La France des Poincaré, des Doumergue, des Barthou, la France des Puissances d’argent qui mettent le pays au pillage, d’une presse dont la vénalité et la corruption ne sont à nulles autres pareilles, continue de se croire la « Grande Nation ». De même l’Allemagne, après les crimes inexpiables du tortionnaire Hitler auquel elle s’est lâchement soumise, se déclare toujours la première par la puissance de son génie et la générosité autant que l’élévation de ses pensées ! Et si la Chine est « la grande aïeule », la « nation immortelle », le Japon, n’ayant pas davantage le sens du ridicule, s’érige en Empire du « Soleil Levant », empire dont la mission la plus urgente et la moins contestable est d’étendre sa « bienfaisante hégémonie » sur le monde entier.
Routine, antiques survivances, conventions traditionnelles, telles sont les sources malsaines, empoisonneuses auxquelles s’alimente surtout la xénophobie. Ajoutons-y le sentiment de cette vanité qui est, encore hélas ! le peu enviable privilège de tant d’individus ! On pourrait admettre, à la rigueur, que le « patriote » voue à « sa patrie » un culte ardent fait exclusivement d’amour, de dévouement et de fidélité. Mais pourquoi faut-il que d’aussi belles vertus s’accompagnent d’une haine farouche autant qu’irraisonnée pour tout ce qui n’est point compris dans le territoire fermé dont notre « patriote » a dû faire sa demeure ?…

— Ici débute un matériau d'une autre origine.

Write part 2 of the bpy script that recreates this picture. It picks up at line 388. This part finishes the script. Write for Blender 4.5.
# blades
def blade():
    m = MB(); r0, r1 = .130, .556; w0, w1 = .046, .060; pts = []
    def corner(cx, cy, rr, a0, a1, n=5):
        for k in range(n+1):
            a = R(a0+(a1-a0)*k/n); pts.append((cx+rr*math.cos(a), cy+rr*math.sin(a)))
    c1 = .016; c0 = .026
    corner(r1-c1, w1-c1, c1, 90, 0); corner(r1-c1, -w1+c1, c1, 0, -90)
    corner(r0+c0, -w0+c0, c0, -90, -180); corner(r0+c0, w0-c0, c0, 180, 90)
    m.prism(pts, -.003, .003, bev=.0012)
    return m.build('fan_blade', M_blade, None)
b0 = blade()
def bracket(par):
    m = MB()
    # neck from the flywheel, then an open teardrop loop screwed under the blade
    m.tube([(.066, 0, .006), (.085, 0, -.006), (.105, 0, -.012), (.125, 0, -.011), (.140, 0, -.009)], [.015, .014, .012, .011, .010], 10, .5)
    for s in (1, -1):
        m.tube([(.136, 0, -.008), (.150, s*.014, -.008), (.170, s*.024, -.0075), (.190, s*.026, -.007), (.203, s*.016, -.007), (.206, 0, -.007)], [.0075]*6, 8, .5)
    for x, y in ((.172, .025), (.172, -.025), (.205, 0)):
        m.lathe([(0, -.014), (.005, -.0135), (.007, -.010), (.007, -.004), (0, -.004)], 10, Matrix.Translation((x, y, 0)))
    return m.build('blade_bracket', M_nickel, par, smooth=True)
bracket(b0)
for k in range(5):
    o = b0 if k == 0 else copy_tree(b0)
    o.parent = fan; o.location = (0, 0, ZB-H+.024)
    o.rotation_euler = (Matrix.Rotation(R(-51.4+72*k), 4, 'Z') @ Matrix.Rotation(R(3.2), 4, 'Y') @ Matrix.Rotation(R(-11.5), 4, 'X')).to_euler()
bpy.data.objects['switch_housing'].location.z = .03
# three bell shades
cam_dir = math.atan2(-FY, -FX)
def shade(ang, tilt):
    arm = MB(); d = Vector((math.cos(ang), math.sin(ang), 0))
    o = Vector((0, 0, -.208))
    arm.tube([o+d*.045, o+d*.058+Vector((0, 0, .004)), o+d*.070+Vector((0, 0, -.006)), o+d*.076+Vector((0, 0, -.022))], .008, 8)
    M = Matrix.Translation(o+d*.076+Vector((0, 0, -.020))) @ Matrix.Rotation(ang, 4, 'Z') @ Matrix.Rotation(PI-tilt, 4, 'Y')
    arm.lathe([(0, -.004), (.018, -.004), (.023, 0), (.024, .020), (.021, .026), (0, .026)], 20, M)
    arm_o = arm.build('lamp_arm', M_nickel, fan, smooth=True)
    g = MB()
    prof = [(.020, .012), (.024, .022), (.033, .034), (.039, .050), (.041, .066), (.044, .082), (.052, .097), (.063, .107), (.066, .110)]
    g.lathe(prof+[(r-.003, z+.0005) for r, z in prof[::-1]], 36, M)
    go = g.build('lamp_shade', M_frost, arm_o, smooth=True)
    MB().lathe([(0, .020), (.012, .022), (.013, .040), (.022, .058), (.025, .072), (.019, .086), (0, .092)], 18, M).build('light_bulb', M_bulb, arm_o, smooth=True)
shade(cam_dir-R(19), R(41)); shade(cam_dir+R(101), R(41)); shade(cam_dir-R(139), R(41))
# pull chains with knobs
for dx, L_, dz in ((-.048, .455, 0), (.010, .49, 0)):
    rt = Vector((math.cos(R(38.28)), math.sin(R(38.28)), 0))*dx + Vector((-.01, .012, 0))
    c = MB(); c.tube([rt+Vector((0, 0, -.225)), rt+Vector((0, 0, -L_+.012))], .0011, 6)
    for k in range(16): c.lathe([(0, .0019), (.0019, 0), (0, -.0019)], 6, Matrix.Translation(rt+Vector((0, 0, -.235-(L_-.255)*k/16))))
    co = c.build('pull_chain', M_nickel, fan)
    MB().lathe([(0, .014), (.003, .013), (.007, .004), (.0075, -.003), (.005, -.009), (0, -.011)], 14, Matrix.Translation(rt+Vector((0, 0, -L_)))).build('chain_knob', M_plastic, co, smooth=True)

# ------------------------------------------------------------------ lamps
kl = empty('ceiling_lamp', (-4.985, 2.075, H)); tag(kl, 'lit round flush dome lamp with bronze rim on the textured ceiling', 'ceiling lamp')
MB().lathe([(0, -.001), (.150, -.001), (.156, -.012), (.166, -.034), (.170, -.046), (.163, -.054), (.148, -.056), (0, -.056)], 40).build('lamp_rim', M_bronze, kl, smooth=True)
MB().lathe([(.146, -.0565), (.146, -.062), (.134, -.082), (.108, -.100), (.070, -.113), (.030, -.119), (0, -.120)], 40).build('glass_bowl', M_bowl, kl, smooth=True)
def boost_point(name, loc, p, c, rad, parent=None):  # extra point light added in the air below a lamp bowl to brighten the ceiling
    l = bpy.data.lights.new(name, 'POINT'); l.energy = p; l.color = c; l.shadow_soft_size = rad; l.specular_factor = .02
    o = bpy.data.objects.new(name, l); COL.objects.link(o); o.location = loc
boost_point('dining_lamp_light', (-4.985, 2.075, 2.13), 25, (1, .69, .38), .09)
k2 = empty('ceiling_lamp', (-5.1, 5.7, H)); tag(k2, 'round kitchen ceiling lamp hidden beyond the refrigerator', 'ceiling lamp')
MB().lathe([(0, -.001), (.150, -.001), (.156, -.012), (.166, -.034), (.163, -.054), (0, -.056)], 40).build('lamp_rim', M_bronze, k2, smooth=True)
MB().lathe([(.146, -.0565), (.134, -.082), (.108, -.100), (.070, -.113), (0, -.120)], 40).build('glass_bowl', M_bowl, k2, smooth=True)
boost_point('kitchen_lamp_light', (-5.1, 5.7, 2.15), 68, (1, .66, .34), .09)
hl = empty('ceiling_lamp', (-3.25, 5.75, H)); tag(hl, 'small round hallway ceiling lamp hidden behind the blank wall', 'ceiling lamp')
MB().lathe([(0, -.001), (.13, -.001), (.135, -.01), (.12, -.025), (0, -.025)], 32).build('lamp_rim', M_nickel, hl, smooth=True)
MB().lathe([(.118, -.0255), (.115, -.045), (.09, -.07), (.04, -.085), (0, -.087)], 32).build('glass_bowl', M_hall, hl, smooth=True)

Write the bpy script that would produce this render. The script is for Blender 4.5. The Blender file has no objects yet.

Certes, une véritable révolution de la pensée sera, sans doute, nécessaire pour transformer une mentalité aussi exécrable. Tenaces, en effet, sont les préjugés à vaincre. Toutefois, nous pouvons d’ores et déjà enregistrer cette réconfortante constatation que les haines nationales s’atténuent en dépit des efforts désespérés des nationalistes et xénophobes de tout acabit qui, d’ailleurs, ne retient, le plus souvent, des rivalités entre les peuples, que profits et larges prébendes !
Si l’on se hait encore de frontière à frontière – et l’on sait combien de facteurs (éducation, famille, presse, religion, etc.) concourent à entretenir cette passion criminelle, – les chaînes qui rattachent l’individu au sol natal sont de plus en plus fragiles ; les frontières, toujours plus instables, disparaissent en maints endroits, en l’attente du jour où leur existence aura pris fin, tandis qu’un puissant courant de sympathie mutuelle et de fraternelle entr’aide, déterminé par la claire notion des intérêts communs aux travailleurs de toutes les nations, entraîne irrésistiblement l’Humanité vers la création d’une seule et immense patrie que formeront tous les hommes devenus libres et indépendants en même temps que plus aimants et plus solidaires ! — A. Blicq.